ROWS

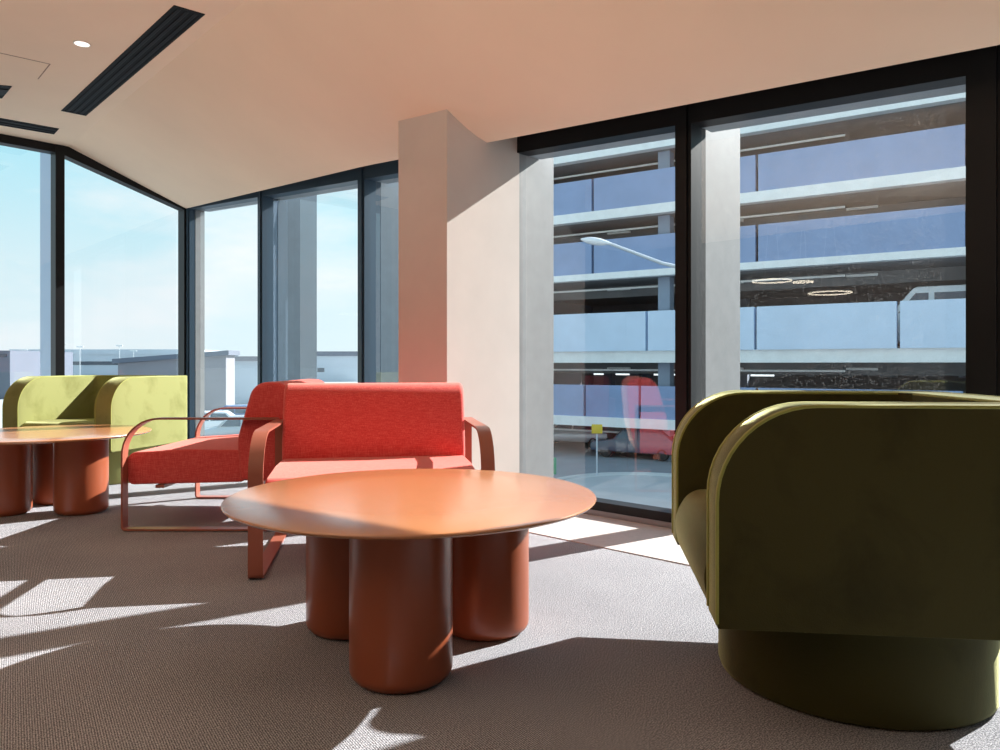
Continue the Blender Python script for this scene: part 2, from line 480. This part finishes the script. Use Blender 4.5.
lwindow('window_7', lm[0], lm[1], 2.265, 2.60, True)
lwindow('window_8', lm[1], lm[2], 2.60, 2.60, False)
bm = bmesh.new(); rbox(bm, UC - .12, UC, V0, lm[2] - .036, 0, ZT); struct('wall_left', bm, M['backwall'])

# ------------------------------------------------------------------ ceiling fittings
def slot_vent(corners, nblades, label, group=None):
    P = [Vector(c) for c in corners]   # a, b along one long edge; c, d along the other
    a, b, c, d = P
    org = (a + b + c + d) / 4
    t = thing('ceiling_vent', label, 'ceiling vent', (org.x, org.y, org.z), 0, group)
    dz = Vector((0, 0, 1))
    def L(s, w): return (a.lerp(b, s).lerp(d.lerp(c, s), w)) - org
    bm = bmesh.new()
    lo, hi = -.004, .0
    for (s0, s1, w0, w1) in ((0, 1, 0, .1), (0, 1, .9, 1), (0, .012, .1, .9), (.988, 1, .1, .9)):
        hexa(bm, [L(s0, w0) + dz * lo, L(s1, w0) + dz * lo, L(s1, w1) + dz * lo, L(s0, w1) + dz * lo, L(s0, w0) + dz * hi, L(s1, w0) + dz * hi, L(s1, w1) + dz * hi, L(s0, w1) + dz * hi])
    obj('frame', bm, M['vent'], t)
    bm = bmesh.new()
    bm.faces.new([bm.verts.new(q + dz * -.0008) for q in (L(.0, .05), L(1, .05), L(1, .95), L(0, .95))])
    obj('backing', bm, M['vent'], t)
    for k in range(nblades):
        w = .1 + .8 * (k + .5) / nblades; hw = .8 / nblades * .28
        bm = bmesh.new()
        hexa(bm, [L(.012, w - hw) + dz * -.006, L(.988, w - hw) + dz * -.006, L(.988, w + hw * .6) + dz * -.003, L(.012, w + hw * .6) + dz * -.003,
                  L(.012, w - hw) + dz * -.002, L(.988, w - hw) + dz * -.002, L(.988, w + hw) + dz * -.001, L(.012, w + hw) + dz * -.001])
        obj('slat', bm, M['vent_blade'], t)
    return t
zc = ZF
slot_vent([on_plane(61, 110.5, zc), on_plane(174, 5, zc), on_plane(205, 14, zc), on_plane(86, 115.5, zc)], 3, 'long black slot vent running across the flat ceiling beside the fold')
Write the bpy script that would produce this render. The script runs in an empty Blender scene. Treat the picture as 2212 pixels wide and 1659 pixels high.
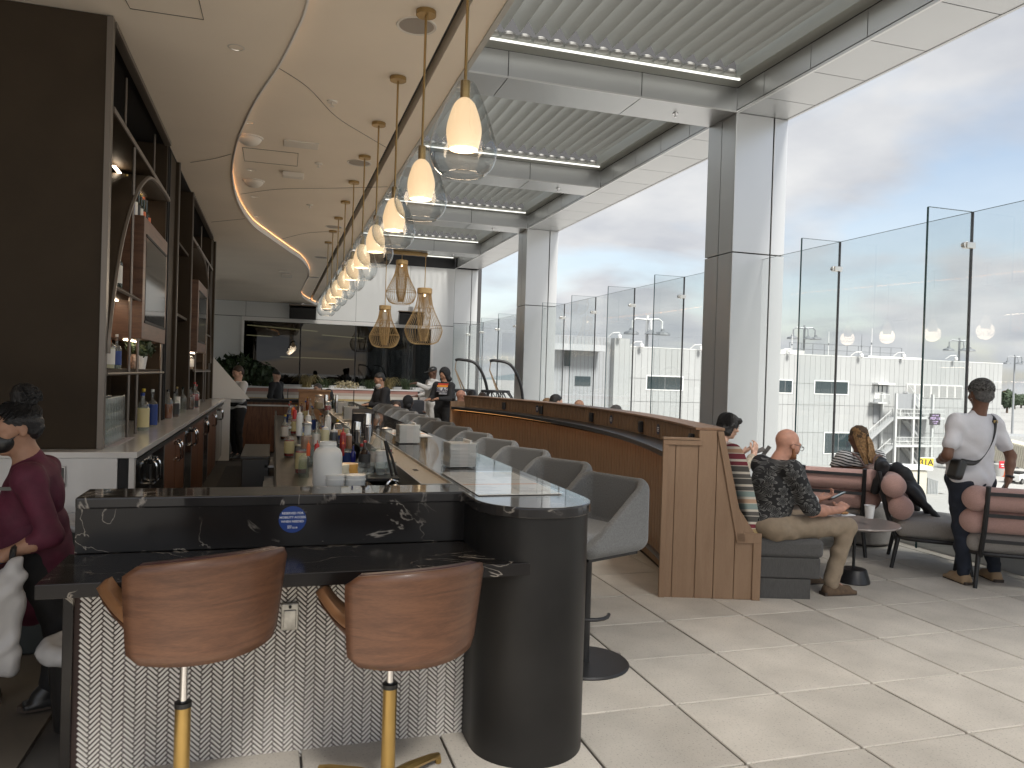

--

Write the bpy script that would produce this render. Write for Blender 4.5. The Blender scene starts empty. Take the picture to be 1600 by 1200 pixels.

GOAL
Nothing beyond the lines starting at the line containing "Continue the Blender" and ending at the line containing "bm = bmesh.new();" is to be reproduced; reproduce those lines exactly, both ends included.

EXERCISE RESULT
Continue the Blender Python script for this scene: part 2, from line 480. This part finishes the script. Use Blender 4.5.
lwindow('window_7', lm[0], lm[1], 2.265, 2.60, True)
lwindow('window_8', lm[1], lm[2], 2.60, 2.60, False)
bm = bmesh.new(); rbox(bm, UC - .12, UC, V0, lm[2] - .036, 0, ZT); struct('wall_left', bm, M['backwall'])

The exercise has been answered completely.